GIVEN INSTRUCTION -
Your task is to repeat the lines below exactly, excluding any pictures they contain.

DATASET EXTRACT -
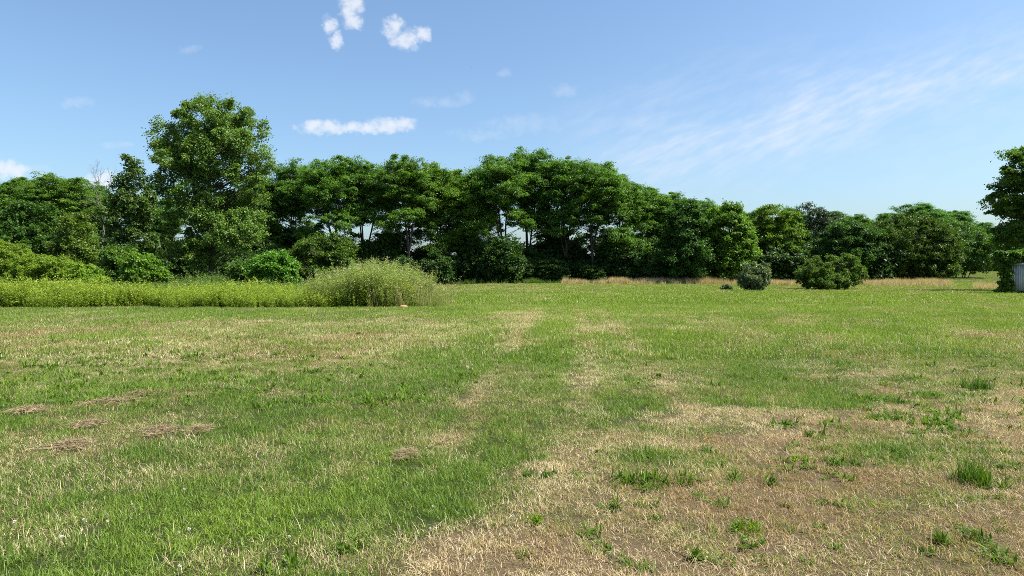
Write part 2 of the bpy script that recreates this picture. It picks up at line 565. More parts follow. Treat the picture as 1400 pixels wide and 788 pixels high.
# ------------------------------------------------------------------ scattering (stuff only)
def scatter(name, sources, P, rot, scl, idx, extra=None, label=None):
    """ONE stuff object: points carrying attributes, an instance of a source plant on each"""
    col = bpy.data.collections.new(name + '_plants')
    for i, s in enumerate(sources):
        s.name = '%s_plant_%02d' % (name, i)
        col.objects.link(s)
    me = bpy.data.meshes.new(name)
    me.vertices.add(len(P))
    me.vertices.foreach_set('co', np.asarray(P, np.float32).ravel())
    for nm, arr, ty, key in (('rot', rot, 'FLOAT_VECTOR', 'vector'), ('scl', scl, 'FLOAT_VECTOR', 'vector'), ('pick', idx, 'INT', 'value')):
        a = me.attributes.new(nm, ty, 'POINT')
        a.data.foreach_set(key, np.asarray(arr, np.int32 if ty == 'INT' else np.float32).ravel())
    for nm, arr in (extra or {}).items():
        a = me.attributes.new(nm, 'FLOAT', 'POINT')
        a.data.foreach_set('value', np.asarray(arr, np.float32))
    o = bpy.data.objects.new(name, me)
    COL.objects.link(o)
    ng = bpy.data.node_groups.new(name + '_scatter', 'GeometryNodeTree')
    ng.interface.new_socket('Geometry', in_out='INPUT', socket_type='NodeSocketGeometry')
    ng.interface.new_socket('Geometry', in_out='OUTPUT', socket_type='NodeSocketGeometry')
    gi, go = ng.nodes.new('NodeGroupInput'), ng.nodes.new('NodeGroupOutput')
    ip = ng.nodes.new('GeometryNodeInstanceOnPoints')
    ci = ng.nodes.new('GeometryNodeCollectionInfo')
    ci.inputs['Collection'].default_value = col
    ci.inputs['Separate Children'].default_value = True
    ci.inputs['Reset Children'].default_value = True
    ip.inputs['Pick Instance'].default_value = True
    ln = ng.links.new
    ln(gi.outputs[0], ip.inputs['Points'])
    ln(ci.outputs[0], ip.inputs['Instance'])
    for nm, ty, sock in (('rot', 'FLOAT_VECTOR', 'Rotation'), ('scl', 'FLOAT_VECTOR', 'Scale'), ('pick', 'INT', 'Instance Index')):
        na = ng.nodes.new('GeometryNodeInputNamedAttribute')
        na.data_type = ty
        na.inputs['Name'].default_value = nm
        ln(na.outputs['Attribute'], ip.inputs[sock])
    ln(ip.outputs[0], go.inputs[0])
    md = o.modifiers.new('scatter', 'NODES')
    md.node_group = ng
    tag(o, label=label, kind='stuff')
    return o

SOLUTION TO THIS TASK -
Write part 2 of the bpy script that recreates this picture. It picks up at line 565. More parts follow. Treat the picture as 1400 pixels wide and 788 pixels high.
# ------------------------------------------------------------------ scattering (stuff only)
def scatter(name, sources, P, rot, scl, idx, extra=None, label=None):
    """ONE stuff object: points carrying attributes, an instance of a source plant on each"""
    col = bpy.data.collections.new(name + '_plants')
    for i, s in enumerate(sources):
        s.name = '%s_plant_%02d' % (name, i)
        col.objects.link(s)
    me = bpy.data.meshes.new(name)
    me.vertices.add(len(P))
    me.vertices.foreach_set('co', np.asarray(P, np.float32).ravel())
    for nm, arr, ty, key in (('rot', rot, 'FLOAT_VECTOR', 'vector'), ('scl', scl, 'FLOAT_VECTOR', 'vector'), ('pick', idx, 'INT', 'value')):
        a = me.attributes.new(nm, ty, 'POINT')
        a.data.foreach_set(key, np.asarray(arr, np.int32 if ty == 'INT' else np.float32).ravel())
    for nm, arr in (extra or {}).items():
        a = me.attributes.new(nm, 'FLOAT', 'POINT')
        a.data.foreach_set('value', np.asarray(arr, np.float32))
    o = bpy.data.objects.new(name, me)
    COL.objects.link(o)
    ng = bpy.data.node_groups.new(name + '_scatter', 'GeometryNodeTree')
    ng.interface.new_socket('Geometry', in_out='INPUT', socket_type='NodeSocketGeometry')
    ng.interface.new_socket('Geometry', in_out='OUTPUT', socket_type='NodeSocketGeometry')
    gi, go = ng.nodes.new('NodeGroupInput'), ng.nodes.new('NodeGroupOutput')
    ip = ng.nodes.new('GeometryNodeInstanceOnPoints')
    ci = ng.nodes.new('GeometryNodeCollectionInfo')
    ci.inputs['Collection'].default_value = col
    ci.inputs['Separate Children'].default_value = True
    ci.inputs['Reset Children'].default_value = True
    ip.inputs['Pick Instance'].default_value = True
    ln = ng.links.new
    ln(gi.outputs[0], ip.inputs['Points'])
    ln(ci.outputs[0], ip.inputs['Instance'])
    for nm, ty, sock in (('rot', 'FLOAT_VECTOR', 'Rotation'), ('scl', 'FLOAT_VECTOR', 'Scale'), ('pick', 'INT', 'Instance Index')):
        na = ng.nodes.new('GeometryNodeInputNamedAttribute')
        na.data_type = ty
        na.inputs['Name'].default_value = nm
        ln(na.outputs['Attribute'], ip.inputs[sock])
    ln(ip.outputs[0], go.inputs[0])
    md = o.modifiers.new('scatter', 'NODES')
    md.node_group = ng
    tag(o, label=label, kind='stuff')
    return o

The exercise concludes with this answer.